There are a few cardinal rules that most writers try their best to abide by, one of which is maintaining some semblance of plausibility within the realm of the written work being presented. Whether the story in question is grounded in reality or contains plenty of fantastical elements, maintaining some level of plausible "cause and effect" is what helps the audience experience immersion. Even in a fictional universe that contains many otherworldly themes, there are still constants that are expected to be maintained. In the same way, the theoretical law in our universe remains consistent no matter the time or location; the same is also expected with works of fiction. Anything that doesn't uphold established in-world laws tends to be perceived as poorly constructed or just outright "bad writing." We may not always identify it up front, but somewhere in our subconscious, the "bullshit" meter is going off.

And yet, even with this unspoken rule in mind, there are some stories that purposefully leave common sense at the front door. They're shows that are propelled by nonsensical conclusions, improbable physics, and pure absurdity. But somehow, despite this, or perhaps because of it, they have been adored the world over. Jojo's Bizarre Adventure is that kind of show. A show driven forward by madness, adrenaline, and a gratuitous amount of machismo. It embraces the "Bizarre" in its namesake to the utmost extent, doing whatever it pleases with total conviction and never looking back at the body count trailing behind it.

And like the hyperactive installments before it, Part 4 continues to keep the ball rolling, following the lineage of the Joestar family and all the inherent problems that come with the blood-line. This brings us to the next Joestar tasked with carrying on the legacy, the ever-fabulous Jousuke Higashikata; a man of few words, unless the words addressed to him are insults directed at his ultra sleek Greece Lightening hairdo. Unlike the hard-boiled demeanor of Joutarou, Jousuke actions are driven by hot-tempered impulses, choosing to punch first and ask questions later. He wears his heart on his sleeve, an attribute that would usually be perceived as weak in the testosterone-filled world of Jojo, except for the fact that Jousuke kicks all kinds of ass with his Stand, Crazy Diamond. A Stand that grants him the ability to restore any damage inflicted to something back to its original state or alter it to its base elements. Pairing that with his hair-trigger personality makes for a formidable combo, something that many enemy Stands find out the hard way.

As the aftermath surrounding Dio Brando begins to settle down, remnants of his misdeeds are still spreading when the Bow and Arrow—the weapon used to create Stands—ends up in the wrong hands. Because of this, Joutarou finds himself traveling to the town of Moriah where his illegitimate nephew Jousuke calls home.
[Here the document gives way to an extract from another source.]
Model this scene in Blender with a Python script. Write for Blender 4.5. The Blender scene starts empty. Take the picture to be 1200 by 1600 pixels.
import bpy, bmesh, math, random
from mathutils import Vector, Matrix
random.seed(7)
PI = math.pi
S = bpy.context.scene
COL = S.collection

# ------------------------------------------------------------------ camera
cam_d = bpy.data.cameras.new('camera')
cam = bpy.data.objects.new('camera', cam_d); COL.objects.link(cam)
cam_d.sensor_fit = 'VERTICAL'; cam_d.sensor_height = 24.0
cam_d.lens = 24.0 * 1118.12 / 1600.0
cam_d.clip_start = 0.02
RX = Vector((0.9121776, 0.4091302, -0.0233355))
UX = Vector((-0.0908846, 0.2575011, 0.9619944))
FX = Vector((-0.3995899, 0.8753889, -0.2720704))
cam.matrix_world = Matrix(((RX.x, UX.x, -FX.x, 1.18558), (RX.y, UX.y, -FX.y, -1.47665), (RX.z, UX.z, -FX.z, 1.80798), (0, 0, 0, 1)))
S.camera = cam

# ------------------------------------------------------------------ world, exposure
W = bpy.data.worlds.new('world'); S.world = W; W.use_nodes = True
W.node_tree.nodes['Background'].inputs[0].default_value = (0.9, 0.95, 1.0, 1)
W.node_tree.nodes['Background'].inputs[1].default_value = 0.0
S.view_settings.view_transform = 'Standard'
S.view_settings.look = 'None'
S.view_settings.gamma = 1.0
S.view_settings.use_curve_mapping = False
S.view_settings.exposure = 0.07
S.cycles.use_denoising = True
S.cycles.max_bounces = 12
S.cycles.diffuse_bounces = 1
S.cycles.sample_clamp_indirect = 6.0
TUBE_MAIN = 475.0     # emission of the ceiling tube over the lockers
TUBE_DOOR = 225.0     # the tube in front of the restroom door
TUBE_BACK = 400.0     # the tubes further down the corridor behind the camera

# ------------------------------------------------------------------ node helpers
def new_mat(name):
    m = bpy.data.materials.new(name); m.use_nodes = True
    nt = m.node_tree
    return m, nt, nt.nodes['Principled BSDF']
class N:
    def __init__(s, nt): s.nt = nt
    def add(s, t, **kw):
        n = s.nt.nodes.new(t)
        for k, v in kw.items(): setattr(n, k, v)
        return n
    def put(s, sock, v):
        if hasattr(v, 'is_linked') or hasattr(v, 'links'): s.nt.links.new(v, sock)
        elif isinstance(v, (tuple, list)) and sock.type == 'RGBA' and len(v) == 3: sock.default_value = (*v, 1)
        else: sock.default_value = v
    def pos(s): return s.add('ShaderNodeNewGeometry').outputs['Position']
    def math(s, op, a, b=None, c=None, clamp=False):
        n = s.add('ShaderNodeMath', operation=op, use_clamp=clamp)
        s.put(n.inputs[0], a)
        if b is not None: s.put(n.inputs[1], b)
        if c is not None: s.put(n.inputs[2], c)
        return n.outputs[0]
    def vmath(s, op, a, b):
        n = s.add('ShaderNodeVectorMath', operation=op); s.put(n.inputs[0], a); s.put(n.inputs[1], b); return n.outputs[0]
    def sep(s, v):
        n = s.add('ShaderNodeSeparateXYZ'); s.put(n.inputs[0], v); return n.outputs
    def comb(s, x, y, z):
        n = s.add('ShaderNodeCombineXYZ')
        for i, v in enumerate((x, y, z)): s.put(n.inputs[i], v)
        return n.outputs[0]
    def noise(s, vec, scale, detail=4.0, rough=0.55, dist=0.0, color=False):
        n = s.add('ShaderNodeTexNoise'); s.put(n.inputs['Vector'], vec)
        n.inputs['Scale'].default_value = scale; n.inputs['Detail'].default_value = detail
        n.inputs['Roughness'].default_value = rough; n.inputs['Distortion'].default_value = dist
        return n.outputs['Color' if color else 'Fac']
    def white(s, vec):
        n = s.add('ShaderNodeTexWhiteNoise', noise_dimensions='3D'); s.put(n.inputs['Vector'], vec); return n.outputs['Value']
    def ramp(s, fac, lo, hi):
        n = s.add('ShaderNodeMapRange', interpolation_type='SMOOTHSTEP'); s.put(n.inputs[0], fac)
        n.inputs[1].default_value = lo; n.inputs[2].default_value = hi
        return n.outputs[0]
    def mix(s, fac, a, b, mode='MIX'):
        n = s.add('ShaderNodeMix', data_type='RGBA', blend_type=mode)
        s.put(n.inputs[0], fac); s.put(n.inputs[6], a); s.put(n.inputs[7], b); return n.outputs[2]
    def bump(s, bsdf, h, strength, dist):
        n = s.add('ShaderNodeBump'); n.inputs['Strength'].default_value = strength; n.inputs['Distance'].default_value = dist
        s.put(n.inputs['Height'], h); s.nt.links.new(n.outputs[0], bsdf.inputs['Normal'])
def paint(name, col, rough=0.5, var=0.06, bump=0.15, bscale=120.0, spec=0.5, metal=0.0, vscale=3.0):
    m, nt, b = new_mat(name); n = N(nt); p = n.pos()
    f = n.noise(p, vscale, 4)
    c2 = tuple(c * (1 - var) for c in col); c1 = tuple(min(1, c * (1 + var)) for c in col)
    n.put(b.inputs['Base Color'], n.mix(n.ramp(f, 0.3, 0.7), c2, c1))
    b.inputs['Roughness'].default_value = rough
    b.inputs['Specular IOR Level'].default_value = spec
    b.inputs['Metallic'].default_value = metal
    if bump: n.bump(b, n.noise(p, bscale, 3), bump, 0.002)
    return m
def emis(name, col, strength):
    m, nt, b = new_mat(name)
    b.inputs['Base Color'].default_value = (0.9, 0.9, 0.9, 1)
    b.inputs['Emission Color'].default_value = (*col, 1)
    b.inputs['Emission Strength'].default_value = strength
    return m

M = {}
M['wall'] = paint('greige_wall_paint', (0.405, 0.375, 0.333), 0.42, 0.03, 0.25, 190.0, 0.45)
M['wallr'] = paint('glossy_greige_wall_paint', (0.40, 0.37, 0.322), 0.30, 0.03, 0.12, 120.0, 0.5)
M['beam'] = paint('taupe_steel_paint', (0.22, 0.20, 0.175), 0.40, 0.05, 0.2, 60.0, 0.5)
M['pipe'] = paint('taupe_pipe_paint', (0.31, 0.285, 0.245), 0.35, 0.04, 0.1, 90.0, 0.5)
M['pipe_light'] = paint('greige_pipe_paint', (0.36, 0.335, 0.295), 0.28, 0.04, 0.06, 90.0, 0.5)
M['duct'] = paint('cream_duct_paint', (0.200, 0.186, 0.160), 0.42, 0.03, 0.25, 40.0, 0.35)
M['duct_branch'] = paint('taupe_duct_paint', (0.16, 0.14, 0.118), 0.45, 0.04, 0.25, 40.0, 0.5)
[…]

And as the Joestars team up to rid the town of Stand users hellbent on causing harm to the citizens, they find themselves encountering greater threats along the way.

With a narrative that solely exists to have as many physical encounters as possible, Part 4 manages the impossible task of circumventing the trappings of episodic content while using that exact structure to create bottle episodes filled with high-octane battles. Whether it's pounding the snot out of an enemy Stand or simply going to a restaurant to eat, Part 4 is continuously pressing down on the gas peddle. For those that don't like stagnation, this sequel is a Godsend.
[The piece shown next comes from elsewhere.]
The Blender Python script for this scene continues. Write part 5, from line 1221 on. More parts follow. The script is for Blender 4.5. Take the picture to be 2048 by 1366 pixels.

There's no calm moment of clarity to reflect on the situation at hand, all that's left on display is brittle logical leaps followed up by gonzo wall-texts flying in with a flurry of saturated color. It's vivid, it's spastic, it's a mural hacked up on PCP. And while this commitment to never slowing down may seem like a detriment for any other show, for Jojo—a show that's as straightforward as the content being displayed—there couldn't have been a better marriage of purposeful storytelling.

Jojo's brilliance is in its simplicity. It isn't a show that's out to have an intricate story-line filled with multifaceted themes, nor does it try to craft layered personalities that appear 3-dimensional. Jojo personifies the mindset of a neanderthal, where problems are solved with fists and beating enemies into submission. Loyalty is proven with actions and not half-baked words. And motivations that's as explicit as the expository dialogue being used to express them. The only thought process being taken is assuring that they properly utilize their Stand abilities to defeat their enemy with optimal results. These muscle-bound brutes painted up like Easter eggs leave no room for interpretation, what you see is what you get.

This isn't to say there's no thought placed into Jojo's production. The show is littered with inventive encounters that overlap Stand abilities to create a chess game of wits, seeing both sides constantly fighting for the upper hand over one another. Matches that eventually dissolve into pissing contests to see who would cave in first. Each Stand ability is accounted for, creating interesting back and forths between the combatants. And with there being countless possible Stand abilities that could manifest in someone, the end result is no two fights being the same. The battlefield is forever morphing, with something as simple as the changes in partnership or location altering the very course of a how a match can turn out.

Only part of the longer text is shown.